PROVIDED MATERIAL:
____________________

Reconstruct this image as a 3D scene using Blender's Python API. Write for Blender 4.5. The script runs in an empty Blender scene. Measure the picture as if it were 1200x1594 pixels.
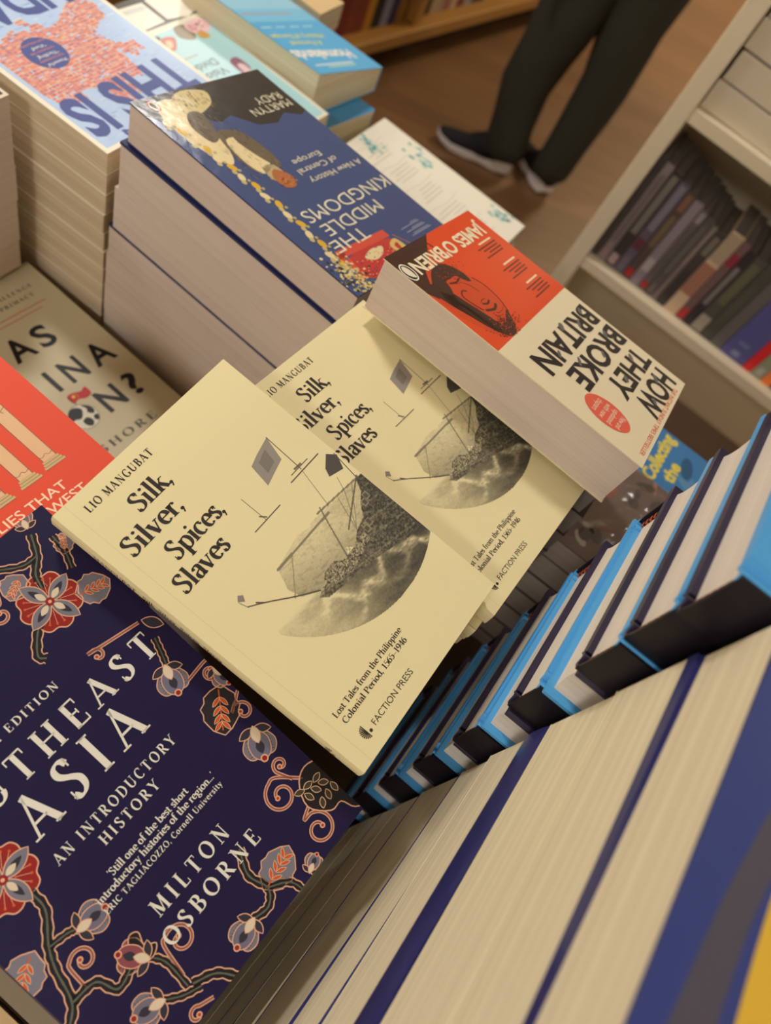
import bpy, bmesh, math, random
import numpy as np
from mathutils import Vector, Matrix
random.seed(7); rng = np.random.default_rng(7)
SC = bpy.context.scene; COL = SC.collection
# ---------------------------------------------------------------- camera, world, light, exposure
CAMZ = 1.6
R = np.array([[0.78628729, 0.61702657, -0.03210163], [0.52353291, -0.63775378, 0.5649632], [0.32812437, -0.46102964, -0.8244914]])
cd = bpy.data.cameras.new('camera'); cam = bpy.data.objects.new('camera', cd); COL.objects.link(cam)
M = Matrix.Identity(4)
for i in range(3):
    M[i][0] = R[i][0]; M[i][1] = -R[i][1]; M[i][2] = -R[i][2]
M[2][3] = CAMZ
cam.matrix_world = M
cd.sensor_fit = 'HORIZONTAL'; cd.sensor_width = 36; cd.lens = 36 * 1207.3 / 1200
cd.clip_start = 0.01; cd.dof.use_dof = True; cd.dof.focus_distance = 0.45; cd.dof.aperture_fstop = 8.6
SC.camera = cam
w = bpy.data.worlds.new('outside'); SC.world = w; w.use_nodes = True
w.node_tree.nodes['Background'].inputs[0].default_value = (1.0, 0.9, 0.76, 1); w.node_tree.nodes['Background'].inputs[1].default_value = 0.1
def lamp(loc, size, energy, color=(1, .88, .70)):
    l = bpy.data.lights.new('ceiling_lamp', 'AREA'); l.shape = 'DISK'; l.size = size; l.energy = energy; l.color = color
    o = bpy.data.objects.new('ceiling_lamp', l); COL.objects.link(o); o.location = loc
LH = 3.02; WL = (1, .965, .91)
lamp((-1.4, 1.05, LH), .34, 29, WL); lamp((-2.9, -.4, LH), .7, 27, WL); lamp((-.4, -2.1, LH), .7, 34, WL); lamp((2.3, -.9, LH), .7, 16, WL)
lamp((-2.4, 3.2, LH), .7, 18, WL); lamp((2.3, 2.6, LH), .7, 20, WL); lamp((.1, 5.0, LH), .5, 60, (1, .80, .50))
sp_l = bpy.data.lights.new('downlight', 'SPOT'); sp_l.energy = 150; sp_l.spot_size = math.radians(46); sp_l.spot_blend = .8; sp_l.shadow_soft_size = .06; sp_l.color = (1, .78, .46)
sp_o = bpy.data.objects.new('downlight', sp_l); COL.objects.link(sp_o); sp_o.location = (-.35, 4.75, 3.0)
SC.view_settings.view_transform = 'Standard'; SC.view_settings.look = 'None'
SC.view_settings.exposure = 0.10; SC.view_settings.gamma = 1; SC.view_settings.use_curve_mapping = False
# ---------------------------------------------------------------- materials
def lin(c):
    return tuple(((x / 255) / 12.92 if x / 255 <= .04045 else ((x / 255 + .055) / 1.055) ** 2.4) for x in c)
MATS = {}
def mat(c, rough=.6, coat=0.0, metal=0.0, bump=0.0, bscale=300):
    key = (tuple(c), rough, coat, metal, bump, bscale)
    if key in MATS: return MATS[key]
    m = bpy.data.materials.new('paint_%02x%02x%02x' % tuple(int(max(0, min(255, x))) for x in c)); m.use_nodes = True
    b = m.node_tree.nodes['Principled BSDF']
    b.inputs['Base Color'].default_value = (*lin(c), 1); b.inputs['Roughness'].default_value = rough
    b.inputs['Coat Weight'].default_value = coat; b.inputs['Coat Roughness'].default_value = .12
    b.inputs['Metallic'].default_value = metal; b.inputs['Specular IOR Level'].default_value = .3
    if bump:
        N = m.node_tree.nodes; L = m.node_tree.links
        tc = N.new('ShaderNodeTexCoord'); nz = N.new('ShaderNodeTexNoise'); bp = N.new('ShaderNodeBump')
        nz.inputs['Scale'].default_value = bscale; nz.inputs['Detail'].default_value = 3
        bp.inputs['Strength'].default_value = bump; bp.inputs['Distance'].default_value = .002
        L.new(tc.outputs['Object'], nz.inputs['Vector']); L.new(nz.outputs['Fac'], bp.inputs['Height'])
        L.new(bp.outputs['Normal'], b.inputs['Normal']); L.new(bp.outputs['Normal'], b.inputs['Coat Normal'])
    MATS[key] = m; return m
def page_mat(c1, c2, fine=1400, contrast=1.0):
    key = ('page', tuple(c1), tuple(c2), fine)
    if key in MATS: return MATS[key]
    m = bpy.data.materials.new('page_edges'); m.use_nodes = True
    N = m.node_tree.nodes; L = m.node_tree.links; b = N['Principled BSDF']; b.inputs['Roughness'].default_value = .8
    tc = N.new('ShaderNodeTexCoord'); mp = N.new('ShaderNodeMapping'); mp.inputs['Scale'].default_value = (2, 2, fine)
    n1 = N.new('ShaderNodeTexNoise'); n1.inputs['Scale'].default_value = 1; n1.inputs['Detail'].default_value = 4; n1.inputs['Roughness'].default_value = .75
    mp2 = N.new('ShaderNodeMapping'); mp2.inputs['Scale'].default_value = (1.2, 1.2, fine / 7)
    n2 = N.new('ShaderNodeTexNoise'); n2.inputs['Scale'].default_value = 1; n2.inputs['Detail'].default_value = 2
    ad = N.new('ShaderNodeMath'); ad.operation = 'ADD'; rp = N.new('ShaderNodeMapRange')
    rp.inputs['From Min'].default_value = .65; rp.inputs['From Max'].default_value = 1.25
    mx = N.new('ShaderNodeMix'); mx.data_type = 'RGBA'
    mx.inputs['A'].default_value = (*lin(c2), 1); mx.inputs['B'].default_value = (*lin(c1), 1)
    L.new(tc.outputs['Object'], mp.inputs['Vector']); L.new(tc.outputs['Object'], mp2.inputs['Vector'])
    L.new(mp.outputs[0], n1.inputs['Vector']); L.new(mp2.outputs[0], n2.inputs['Vector'])
    L.new(n1.outputs['Fac'], ad.inputs[0]); L.new(n2.outputs['Fac'], ad.inputs[1]); L.new(ad.outputs[0], rp.inputs['Value'])
    L.new(rp.outputs[0], mx.inputs['Factor']); L.new(mx.outputs['Result'], b.inputs['Base Color'])
    bp = N.new('ShaderNodeBump'); bp.inputs['Strength'].default_value = .25; bp.inputs['Distance'].default_value = .0006
    L.new(n1.outputs['Fac'], bp.inputs['Height']); L.new(bp.outputs['Normal'], b.inputs['Normal'])
    MATS[key] = m; return m
PG_CREAM = page_mat((236, 224, 192), (204, 190, 156))
PG_GREY = page_mat((222, 206, 192), (204, 186, 172), 900)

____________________

TASK OBJECTIVE:
All of the lines above should be printed exactly, minus the pictures.

WORKED SOLUTION:
Reconstruct this image as a 3D scene using Blender's Python API. Write for Blender 4.5. The script runs in an empty Blender scene. Measure the picture as if it were 1200x1594 pixels.
import bpy, bmesh, math, random
import numpy as np
from mathutils import Vector, Matrix
random.seed(7); rng = np.random.default_rng(7)
SC = bpy.context.scene; COL = SC.collection
# ---------------------------------------------------------------- camera, world, light, exposure
CAMZ = 1.6
R = np.array([[0.78628729, 0.61702657, -0.03210163], [0.52353291, -0.63775378, 0.5649632], [0.32812437, -0.46102964, -0.8244914]])
cd = bpy.data.cameras.new('camera'); cam = bpy.data.objects.new('camera', cd); COL.objects.link(cam)
M = Matrix.Identity(4)
for i in range(3):
    M[i][0] = R[i][0]; M[i][1] = -R[i][1]; M[i][2] = -R[i][2]
M[2][3] = CAMZ
cam.matrix_world = M
cd.sensor_fit = 'HORIZONTAL'; cd.sensor_width = 36; cd.lens = 36 * 1207.3 / 1200
cd.clip_start = 0.01; cd.dof.use_dof = True; cd.dof.focus_distance = 0.45; cd.dof.aperture_fstop = 8.6
SC.camera = cam
w = bpy.data.worlds.new('outside'); SC.world = w; w.use_nodes = True
w.node_tree.nodes['Background'].inputs[0].default_value = (1.0, 0.9, 0.76, 1); w.node_tree.nodes['Background'].inputs[1].default_value = 0.1
def lamp(loc, size, energy, color=(1, .88, .70)):
    l = bpy.data.lights.new('ceiling_lamp', 'AREA'); l.shape = 'DISK'; l.size = size; l.energy = energy; l.color = color
    o = bpy.data.objects.new('ceiling_lamp', l); COL.objects.link(o); o.location = loc
LH = 3.02; WL = (1, .965, .91)
lamp((-1.4, 1.05, LH), .34, 29, WL); lamp((-2.9, -.4, LH), .7, 27, WL); lamp((-.4, -2.1, LH), .7, 34, WL); lamp((2.3, -.9, LH), .7, 16, WL)
lamp((-2.4, 3.2, LH), .7, 18, WL); lamp((2.3, 2.6, LH), .7, 20, WL); lamp((.1, 5.0, LH), .5, 60, (1, .80, .50))
sp_l = bpy.data.lights.new('downlight', 'SPOT'); sp_l.energy = 150; sp_l.spot_size = math.radians(46); sp_l.spot_blend = .8; sp_l.shadow_soft_size = .06; sp_l.color = (1, .78, .46)
sp_o = bpy.data.objects.new('downlight', sp_l); COL.objects.link(sp_o); sp_o.location = (-.35, 4.75, 3.0)
SC.view_settings.view_transform = 'Standard'; SC.view_settings.look = 'None'
SC.view_settings.exposure = 0.10; SC.view_settings.gamma = 1; SC.view_settings.use_curve_mapping = False
# ---------------------------------------------------------------- materials
def lin(c):
    return tuple(((x / 255) / 12.92 if x / 255 <= .04045 else ((x / 255 + .055) / 1.055) ** 2.4) for x in c)
MATS = {}
def mat(c, rough=.6, coat=0.0, metal=0.0, bump=0.0, bscale=300):
    key = (tuple(c), rough, coat, metal, bump, bscale)
    if key in MATS: return MATS[key]
    m = bpy.data.materials.new('paint_%02x%02x%02x' % tuple(int(max(0, min(255, x))) for x in c)); m.use_nodes = True
    b = m.node_tree.nodes['Principled BSDF']
    b.inputs['Base Color'].default_value = (*lin(c), 1); b.inputs['Roughness'].default_value = rough
    b.inputs['Coat Weight'].default_value = coat; b.inputs['Coat Roughness'].default_value = .12
    b.inputs['Metallic'].default_value = metal; b.inputs['Specular IOR Level'].default_value = .3
    if bump:
        N = m.node_tree.nodes; L = m.node_tree.links
        tc = N.new('ShaderNodeTexCoord'); nz = N.new('ShaderNodeTexNoise'); bp = N.new('ShaderNodeBump')
        nz.inputs['Scale'].default_value = bscale; nz.inputs['Detail'].default_value = 3
        bp.inputs['Strength'].default_value = bump; bp.inputs['Distance'].default_value = .002
        L.new(tc.outputs['Object'], nz.inputs['Vector']); L.new(nz.outputs['Fac'], bp.inputs['Height'])
        L.new(bp.outputs['Normal'], b.inputs['Normal']); L.new(bp.outputs['Normal'], b.inputs['Coat Normal'])
    MATS[key] = m; return m
def page_mat(c1, c2, fine=1400, contrast=1.0):
    key = ('page', tuple(c1), tuple(c2), fine)
    if key in MATS: return MATS[key]
    m = bpy.data.materials.new('page_edges'); m.use_nodes = True
    N = m.node_tree.nodes; L = m.node_tree.links; b = N['Principled BSDF']; b.inputs['Roughness'].default_value = .8
    tc = N.new('ShaderNodeTexCoord'); mp = N.new('ShaderNodeMapping'); mp.inputs['Scale'].default_value = (2, 2, fine)
    n1 = N.new('ShaderNodeTexNoise'); n1.inputs['Scale'].default_value = 1; n1.inputs['Detail'].default_value = 4; n1.inputs['Roughness'].default_value = .75
    mp2 = N.new('ShaderNodeMapping'); mp2.inputs['Scale'].default_value = (1.2, 1.2, fine / 7)
    n2 = N.new('ShaderNodeTexNoise'); n2.inputs['Scale'].default_value = 1; n2.inputs['Detail'].default_value = 2
    ad = N.new('ShaderNodeMath'); ad.operation = 'ADD'; rp = N.new('ShaderNodeMapRange')
    rp.inputs['From Min'].default_value = .65; rp.inputs['From Max'].default_value = 1.25
    mx = N.new('ShaderNodeMix'); mx.data_type = 'RGBA'
    mx.inputs['A'].default_value = (*lin(c2), 1); mx.inputs['B'].default_value = (*lin(c1), 1)
    L.new(tc.outputs['Object'], mp.inputs['Vector']); L.new(tc.outputs['Object'], mp2.inputs['Vector'])
    L.new(mp.outputs[0], n1.inputs['Vector']); L.new(mp2.outputs[0], n2.inputs['Vector'])
    L.new(n1.outputs['Fac'], ad.inputs[0]); L.new(n2.outputs['Fac'], ad.inputs[1]); L.new(ad.outputs[0], rp.inputs['Value'])
    L.new(rp.outputs[0], mx.inputs['Factor']); L.new(mx.outputs['Result'], b.inputs['Base Color'])
    bp = N.new('ShaderNodeBump'); bp.inputs['Strength'].default_value = .25; bp.inputs['Distance'].default_value = .0006
    L.new(n1.outputs['Fac'], bp.inputs['Height']); L.new(bp.outputs['Normal'], b.inputs['Normal'])
    MATS[key] = m; return m
PG_CREAM = page_mat((236, 224, 192), (204, 190, 156))
PG_GREY = page_mat((222, 206, 192), (204, 186, 172), 900)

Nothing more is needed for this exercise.